Die meisten Anbieter lebten aber über lange Zeit von wenigen Stammkunden, die immer wiederkamen, wiederkauften. Man brauchte bloss zu warten, bis die Kunden wiederkamen und neue Produkte kauften und alte Geräte in Zahlung gaben. Der Stammkunde liebt Geräte und Technik und wird damit alt, bis er nicht mehr kaufen kann oder will. Neue Kunden wollen das nicht. Sie wollen von Anfang an "das Richtige": Kompakt, gut, einfach und wohlklingend, ohne Verwandlung des Wohnzimmers in einen Studioraum als Voraussetzung. Nicht billig bitte, aber zahlbar. Einmal 15'000 CHF ausgeben, aber bitte nur einmal in 20 Jahren. Sie wollen einfach gut Musikhören, sie brauchen kein neues Hobby.

Zähneknirschend stellt man sich als Hersteller darauf ein – oder auch nicht. Streaming und "Netzwerkfähiges" fegt teure HE-Geräte vom Platz, wie einst der CD-Player den Plattenspieler und das Tapedeck überflüssig machte. Software lehrt Hardware das Fürchten. Teure Vor/Endstufen-Kombinationen verschwinden: Ihre Funktion ist plötzlich im Lautsprecher integriert. Frequenzweichen werden digital. Das DSP löst "unlösbare Probleme". Der analoge Signalweg wird immer kürzer und problemloser. Kabel verlieren deshalb an Bedeutung.

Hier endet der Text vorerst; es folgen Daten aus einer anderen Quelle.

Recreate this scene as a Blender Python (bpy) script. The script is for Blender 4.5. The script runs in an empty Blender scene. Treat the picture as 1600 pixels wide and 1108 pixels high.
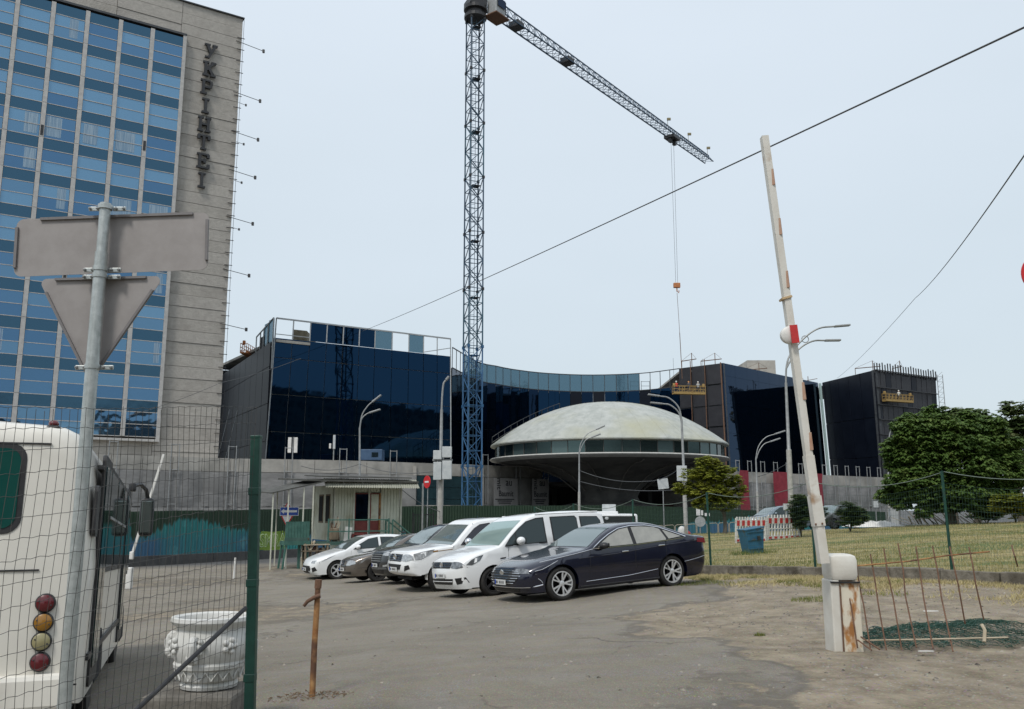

Die wenigen Hersteller, die es begriffen haben, kommen zum Schluss, dass man mit innovativer Technologie Probleme überzeugend lösen kann – wenn man die Technologie versteht und beherrscht. Darum erwachet! Erfindet audiophile Audiogeräte, die in unsere Zeit und unsere Räume passen. Findet neue Kunden. Die alten leben nicht ewig.

Empfängt die neuen Kunden in den Studios, macht daraus einen Wohnraum und schaut, dass nicht so viel Zeugs herumsteht. Greift zum iPad und spielt Musik – egal, woher sie strömt. Nach fünf Minuten muss man wissen, wo der Hammer hängt und was der Schaden kostet. Es muss Spass machen. Philosophie ist fehl am Platz.

Liebe Anbieter: Sie müssen das Gute nicht "herbeidemonstrieren". Das Gute überzeugt ohne grosse Worte.